Thursday, November 22, 2007
There's a moment where everyone just stops and thinks about their life.
Before this post, I'd like to include that this was inspired by Paula's post. :)
I guess this is one of those moments. I guess it was time I admitted it; I haven't had direction for a long time. I had one when I was in first year, but it's gone now. I envy those people who have the strength to go on, who don't even seem to be tired after years of studying. Yes, people, I envy you. Not because of being smart, or genius-like, or naturally talented, but having the strength and patience to go on with life and follow what you want. I have none of that.

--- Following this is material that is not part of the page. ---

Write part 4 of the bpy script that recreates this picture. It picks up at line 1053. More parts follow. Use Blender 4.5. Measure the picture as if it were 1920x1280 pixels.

It wasn't a pressing issue for a long time. Fact is, I was too busy handling problems and fixing my life. Back then, I was still healing and I had to build myself from scratch. Now I've gone through thick and thin, have cried myself to sleep. have laughed myself to death, have confessed so many things. I've lost track of them all. Finally, I've finished healing myself. I can move on.
I now need to go to a greater heights, to move on to the next level, or else everything will be for naught. Don't get me wrong, I really am happy. It's just that if I don't try to continue this, I wouldn't become satisfied anymore. I've found everything I can in this path.
I want to find it. I've decided to stop trying to focus as a student for a while. It's not about priorities, or even goals; I could make tons of those in record time. I want to find a purpose, to find what I really want in life. I need to rediscover myself again, because God only knows how much all my encounters have changed me.God knows how long this personality check will take.
Hopefully I'll come back thankful for doing this.